Jumlah yang cukup untuk membangun dan memperbaiki sekolah untuk daerah pedesaan sehingga dapat memperbaiki kualitas SDM kita. Jumlah tersebut juga dapat dianggarkan untuk pembangunan infrastruktur sehingga dapat lebih meningkatkan efisiensi perekonomian.

Bahkan dana aspirasi ini bersifat tidak berimbang. Pulau Jawa dengan perwakilan yang terbanyak di DPR akan mendapt dana yang lebih banyak. Padahal yang memerlukan dana ini adalah masyarakat dari luar Pulau Jawa.

Proyek Single Identity Number (SIN) pun bernilai sekitar Rp 6 triliun. Padahal SIN lebih dibutuhkan daripada dana aspirasi.

Proyek pengadaan laptop bagi anggota DPR, mobil pemerintah seharga lebih dari Rp 1 triliun, pembangunan gedung baru untuk DPR dan banyak proyek lainnya yang dapat dianggap pemborosan.

Ini hanya dari faktor pemborosan uang negara, belum lagi sikap setiap propinsi yang merasa bagai raja kecil yang hanya akan meninggikan biaya ekonomi karena banyaknya jalur dan birokrasi yang harus dilewati untuk mendapatkan ijin.

Otonomi daerah lebih bermakna pemerataan korupsi daripada pemerataan pembangunan.Hal ini dapat dilihat dari wawancara Deputi Bidang Investigasi Badan Pengawasan Keuangan Pembangunan (BPKP) Pusat, Suradji.

Dia mengatakan bahwa Wilayah atau kabupaten pemekaran di Indonesia menjadi salah satu daerah rawan korupsi mengingat daerah itu memliki keterbatasan sumber daya manusia dan belum adanya pedoman atau sistem yang baik.
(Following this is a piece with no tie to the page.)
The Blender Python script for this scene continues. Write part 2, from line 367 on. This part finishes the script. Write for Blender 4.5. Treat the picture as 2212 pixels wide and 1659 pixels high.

Buku berjudul Korupsi di Daerah: Kesaksian, Pengalaman, dan Pengakuan yang ditulis Hadi Supeno ini secara umum seolah memberikan jawaban atas kebenaran sinyalemen di atas. Buku ini memaparkan kesaksian, pengalaman, dan pengakuan penulisnya yang mantan birokrat di daerah tentang bagaimana, siapa, dan mengapa praktik dan perilaku korupsi dapat begitu mewabah dan marak di daerah, khususnya pada era otonomi daerah.

Maka jangan salahkan keengganan orang asing untuk berinvestasi akibat tingginya biaya yang diperlukan. Seperti diungkapkan ekonom Imam Sugema bahwa high cost ekonomy kerap membuat investor enggan menanamkan modalnya. Ini antara lain meliputi, birokrasi yang lambat serta tingkat korupsi yang kerap membayangi sistem birokrasi pemerintah.

Perbandingan yang terkenal akibat ketidakefisienan adalah harga jeruk Medan lebih mahal daripada jeruk Cina. Hal ini tentu saja harus dikaji kembali. Jangan sampai politik sangat menyetir perekonomian kita. Karena ekonomi adalah menyangkut hajat hidup orang banyak.